Ginettaccio aveva la lingua lunga, quando voleva, ed era uno che non le mandava a dire, anche col pubblico se la pigliava, se pensava d’aver ragione. Ma su quei dieci mesi passati sul filo del rasoio, ad evitare i posti di blocco dei nazifascisti, tra il settembre del 1943 e il giugno del 1944, è sempre stato una sfinge. Il campione del riserbo. Lo disse pure Indro Montanelli, toscanaccio come Bartali: «Il segreto della popolarità di Gino sta tutto nella sua reticenza».
Ma aveva le sue buone ragioni, Bartali, da ieri “giusto tra le nazioni” come annunciato dal memoriale dello Yad Vashem. C’era un aspetto segreto della sua vita. Preferiva tenerlo per sé e per il suo confessore. Che poi, altri non era che l’arcivescovo di Firenze, Elia Angelo Dalla Chiesa, gran tifoso di ciclismo. L’aveva battezzato, e aveva celebrato il matrimonio con Adriana. Anzi, non c’era poi bisogno di confessare cosa aveva fatto in quei dieci misteriosi mesi: il cardinale sapeva già tutto. Perché era stato lui a coinvolgere Bartali: un giorno gli chiese di portare, nascosti sotto il sellino, pochi fogli arrotolati con molta cura: documenti e fotografie. È una missione rischiosa: ma ne va della vita di tantissimi innocenti. Colpevoli solo di essere ebrei. O antifascisti. Il cardinale detestava il regime, e non l’aveva mai nascosto. Era un uomo coraggioso ed intraprendente. Come Bartali. Che non disse mai nulla alla moglie. E nemmeno agli amici più cari. Ci sto, rispose al cardinale amico.
D’altra parte, la guerra prima o poi sarebbe finita. E le corse sarebbero ricominciate. Poteva uno come lui, che aveva già vinto due Giri e un Tour, smettere di pedalare? No. Ecco, gli disse il cardinale, tu continua ad allenarti. Dillo a tutti. Sei famoso, sei il campione più amato, nessuno sospetterà che dentro il telaio della bici stai portando documenti falsi. E fu così che Bartali divenne la primula rossa a pedali della rete di soccorso Delasem. Ogni colpo di pedale significava la salvezza di tanta gente disperata. Salvò Levi, salvò Coen, salvò Goldman. Salvò centinaia di ebrei, dicono addirittura 800. Lui non li conobbe mai, e questo salvò Bartali. Quando incappava nei posti di blocco, lui non scappava, li affrontava. Finiva quasi sempre che gli chiedevano l’autografo. Una volta, i nazisti stavano per sparargli, ma un fascista gridò che era Bartali, il campione. Un paio d’ore dopo era ad Assisi, con le sue carte false, pedale di una ruota assai più grande, quella della libertà. E della vita.
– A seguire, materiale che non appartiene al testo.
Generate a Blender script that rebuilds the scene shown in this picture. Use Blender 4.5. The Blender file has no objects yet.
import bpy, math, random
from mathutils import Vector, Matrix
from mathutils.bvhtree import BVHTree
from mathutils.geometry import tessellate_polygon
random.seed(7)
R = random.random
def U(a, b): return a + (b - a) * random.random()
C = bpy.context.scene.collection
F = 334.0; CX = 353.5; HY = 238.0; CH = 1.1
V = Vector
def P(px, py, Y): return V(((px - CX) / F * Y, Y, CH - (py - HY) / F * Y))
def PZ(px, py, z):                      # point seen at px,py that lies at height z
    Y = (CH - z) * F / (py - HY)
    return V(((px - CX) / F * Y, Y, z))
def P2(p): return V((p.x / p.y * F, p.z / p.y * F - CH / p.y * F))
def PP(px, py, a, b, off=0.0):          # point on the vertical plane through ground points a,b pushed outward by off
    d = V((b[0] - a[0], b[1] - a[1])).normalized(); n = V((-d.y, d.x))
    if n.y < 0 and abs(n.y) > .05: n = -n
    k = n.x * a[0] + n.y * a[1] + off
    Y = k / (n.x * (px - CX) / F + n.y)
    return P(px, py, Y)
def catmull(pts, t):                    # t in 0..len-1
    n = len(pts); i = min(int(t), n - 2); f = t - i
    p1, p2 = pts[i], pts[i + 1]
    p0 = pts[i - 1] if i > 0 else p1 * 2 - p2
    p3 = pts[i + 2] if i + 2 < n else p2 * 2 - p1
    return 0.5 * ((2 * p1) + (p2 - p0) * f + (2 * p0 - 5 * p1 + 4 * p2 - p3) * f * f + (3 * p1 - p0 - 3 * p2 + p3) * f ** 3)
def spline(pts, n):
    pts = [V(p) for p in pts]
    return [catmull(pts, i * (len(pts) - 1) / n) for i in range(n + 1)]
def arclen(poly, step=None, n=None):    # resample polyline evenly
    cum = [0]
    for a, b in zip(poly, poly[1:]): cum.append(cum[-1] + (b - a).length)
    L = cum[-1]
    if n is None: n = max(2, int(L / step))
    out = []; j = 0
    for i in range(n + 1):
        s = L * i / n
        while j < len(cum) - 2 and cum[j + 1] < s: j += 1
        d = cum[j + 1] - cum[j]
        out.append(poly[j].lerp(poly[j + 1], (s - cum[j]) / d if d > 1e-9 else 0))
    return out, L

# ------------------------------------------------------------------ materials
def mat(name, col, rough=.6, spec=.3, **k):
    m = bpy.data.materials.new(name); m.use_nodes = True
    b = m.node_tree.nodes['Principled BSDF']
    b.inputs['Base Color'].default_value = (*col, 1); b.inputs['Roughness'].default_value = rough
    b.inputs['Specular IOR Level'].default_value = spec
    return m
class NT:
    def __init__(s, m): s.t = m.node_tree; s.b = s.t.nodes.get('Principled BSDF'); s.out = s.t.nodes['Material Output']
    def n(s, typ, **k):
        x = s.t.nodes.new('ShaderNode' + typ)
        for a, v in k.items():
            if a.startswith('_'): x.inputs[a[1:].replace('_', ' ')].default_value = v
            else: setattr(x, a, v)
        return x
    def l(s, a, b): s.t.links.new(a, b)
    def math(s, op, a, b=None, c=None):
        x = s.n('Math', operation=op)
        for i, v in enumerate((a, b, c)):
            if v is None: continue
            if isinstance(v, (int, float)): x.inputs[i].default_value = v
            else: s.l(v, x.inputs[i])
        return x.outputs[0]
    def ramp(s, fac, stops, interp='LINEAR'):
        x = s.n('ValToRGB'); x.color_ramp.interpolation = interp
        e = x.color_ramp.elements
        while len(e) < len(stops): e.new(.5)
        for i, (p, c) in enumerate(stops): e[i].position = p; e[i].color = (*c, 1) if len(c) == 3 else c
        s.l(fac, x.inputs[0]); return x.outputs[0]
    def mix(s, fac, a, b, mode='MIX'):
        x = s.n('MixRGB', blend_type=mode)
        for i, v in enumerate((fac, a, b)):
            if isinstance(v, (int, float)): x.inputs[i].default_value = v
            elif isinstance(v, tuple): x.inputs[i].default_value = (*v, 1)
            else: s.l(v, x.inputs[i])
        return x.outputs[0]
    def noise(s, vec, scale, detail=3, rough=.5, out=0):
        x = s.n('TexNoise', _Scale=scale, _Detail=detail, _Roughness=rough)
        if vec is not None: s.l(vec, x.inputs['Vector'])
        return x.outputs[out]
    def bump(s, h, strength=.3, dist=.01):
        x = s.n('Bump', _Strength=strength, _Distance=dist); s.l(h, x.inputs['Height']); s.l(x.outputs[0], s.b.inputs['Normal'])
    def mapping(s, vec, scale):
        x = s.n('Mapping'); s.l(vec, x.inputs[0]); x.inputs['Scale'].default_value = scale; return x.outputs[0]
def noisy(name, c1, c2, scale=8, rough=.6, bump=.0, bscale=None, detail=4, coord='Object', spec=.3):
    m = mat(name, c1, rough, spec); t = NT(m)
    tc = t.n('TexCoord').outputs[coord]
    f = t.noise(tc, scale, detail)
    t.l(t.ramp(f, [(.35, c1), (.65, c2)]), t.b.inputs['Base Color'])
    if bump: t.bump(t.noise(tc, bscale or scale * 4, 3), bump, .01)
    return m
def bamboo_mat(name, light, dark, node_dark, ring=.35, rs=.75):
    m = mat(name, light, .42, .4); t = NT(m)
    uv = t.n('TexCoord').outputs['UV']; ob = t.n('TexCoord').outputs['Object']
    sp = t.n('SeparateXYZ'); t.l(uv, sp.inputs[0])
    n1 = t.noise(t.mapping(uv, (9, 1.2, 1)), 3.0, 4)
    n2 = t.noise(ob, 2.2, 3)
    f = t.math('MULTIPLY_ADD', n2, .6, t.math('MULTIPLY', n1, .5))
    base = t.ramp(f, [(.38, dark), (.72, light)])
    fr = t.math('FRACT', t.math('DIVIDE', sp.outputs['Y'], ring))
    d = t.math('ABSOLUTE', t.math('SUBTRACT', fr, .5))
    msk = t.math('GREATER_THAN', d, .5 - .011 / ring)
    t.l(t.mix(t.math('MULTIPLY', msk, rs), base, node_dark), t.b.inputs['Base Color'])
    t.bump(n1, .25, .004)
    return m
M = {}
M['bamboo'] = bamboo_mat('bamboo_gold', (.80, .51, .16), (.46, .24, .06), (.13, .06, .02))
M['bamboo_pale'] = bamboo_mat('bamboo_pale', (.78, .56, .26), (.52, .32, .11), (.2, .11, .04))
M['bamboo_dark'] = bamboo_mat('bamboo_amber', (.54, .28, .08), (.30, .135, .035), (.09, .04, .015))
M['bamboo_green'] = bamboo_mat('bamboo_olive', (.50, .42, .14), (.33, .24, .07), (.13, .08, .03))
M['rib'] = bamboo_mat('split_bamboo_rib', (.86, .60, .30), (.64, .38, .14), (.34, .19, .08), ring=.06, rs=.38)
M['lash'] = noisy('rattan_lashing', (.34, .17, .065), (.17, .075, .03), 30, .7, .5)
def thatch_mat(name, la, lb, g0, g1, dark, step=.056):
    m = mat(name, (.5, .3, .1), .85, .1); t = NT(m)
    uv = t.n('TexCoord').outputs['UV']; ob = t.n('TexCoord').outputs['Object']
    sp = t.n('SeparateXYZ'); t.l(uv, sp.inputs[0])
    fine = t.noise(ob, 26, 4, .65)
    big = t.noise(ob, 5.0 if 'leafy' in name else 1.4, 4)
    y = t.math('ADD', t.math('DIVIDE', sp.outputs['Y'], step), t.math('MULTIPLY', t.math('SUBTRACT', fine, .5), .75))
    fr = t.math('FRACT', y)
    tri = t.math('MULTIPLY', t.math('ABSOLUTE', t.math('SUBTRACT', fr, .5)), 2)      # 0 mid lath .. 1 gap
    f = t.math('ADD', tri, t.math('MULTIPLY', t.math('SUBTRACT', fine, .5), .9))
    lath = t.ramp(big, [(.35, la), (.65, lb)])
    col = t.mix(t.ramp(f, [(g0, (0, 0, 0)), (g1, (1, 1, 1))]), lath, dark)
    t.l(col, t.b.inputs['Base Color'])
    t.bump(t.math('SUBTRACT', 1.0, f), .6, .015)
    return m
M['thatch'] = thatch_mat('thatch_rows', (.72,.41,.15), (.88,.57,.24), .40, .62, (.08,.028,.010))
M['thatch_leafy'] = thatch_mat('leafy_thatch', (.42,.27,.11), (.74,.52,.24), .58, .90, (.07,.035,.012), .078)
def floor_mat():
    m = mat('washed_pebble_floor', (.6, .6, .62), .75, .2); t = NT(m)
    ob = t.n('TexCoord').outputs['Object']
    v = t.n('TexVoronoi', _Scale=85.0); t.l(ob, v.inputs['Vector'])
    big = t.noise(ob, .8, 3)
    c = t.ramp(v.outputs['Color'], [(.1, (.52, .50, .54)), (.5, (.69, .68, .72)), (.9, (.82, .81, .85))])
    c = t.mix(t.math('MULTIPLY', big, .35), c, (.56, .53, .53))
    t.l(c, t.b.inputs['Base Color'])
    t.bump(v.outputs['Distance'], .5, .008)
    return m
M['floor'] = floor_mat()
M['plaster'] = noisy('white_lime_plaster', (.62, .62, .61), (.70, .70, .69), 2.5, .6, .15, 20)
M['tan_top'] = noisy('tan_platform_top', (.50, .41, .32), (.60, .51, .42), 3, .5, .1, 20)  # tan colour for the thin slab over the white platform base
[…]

Un giorno, un regista polacco di origini ebree che voleva girare un film sulla rete di soccorso clandestina, gli chiese di raccontargli come era riuscito ad aggirare sospetti e delatori. Lui tagliò corto:
“Certe cose si fanno, non si dicono ». Gino fece anche di più. Ospitò nella cantina di un suo appartamento a Firenze una famiglia di profughi ebrei. Dopo la morte di Gino, nel 2000, qualcosa è cominciato a trapelare. Qualche anno fa, Sara Funaro e Adam Smulevich del mensile
Pagine Ebraiche, voce dell’Unione delle Comunità Ebraiche, lanciarono un appello per rintracciare i testimoni dell’attività clandestina di Bartali. Nel 2010 Smulevich rintracciò Giorgio Goldenberg: «Se sono sopravvissuto, lo debbo a Bartali». Nel 2011 la commissione dello Yad Vashem di Gerusalemme, il museo sacrario dell’Olocausto, guidata dalla Suprema Corte israeliana, avviò la procedura di riconoscimento del titolo di “Giusto tra le Nazioni”, di persona che ha messo a repentaglio la propria vita per salvare anche un solo ebreo dalla Shoah. Dopo accurate indagini, la commissione il 7 luglio ha deciso di conferire il titolo di Giusto al campione. L’annuncio era previsto per la vigilia del Mondiale su strada di domenica 29 settembre, a Firenze. Il sito di Yad Vashem ha diffuso la notizia ieri. Con Bartali sono 563 i Giusti italiani (nel mondo, 24.811). Un albero verrà piantato
in sua memoria e il nome di Gino resterà per sempre nel Giardino dei Giusti che fa da corona allo Yad Vashem. Sul portoncino d’ingresso di casa Bartali, a Ponte a Ema, c ’è ancora una targhetta. L’ha donata la comunità ebraica. C’è scritto solo Shalom.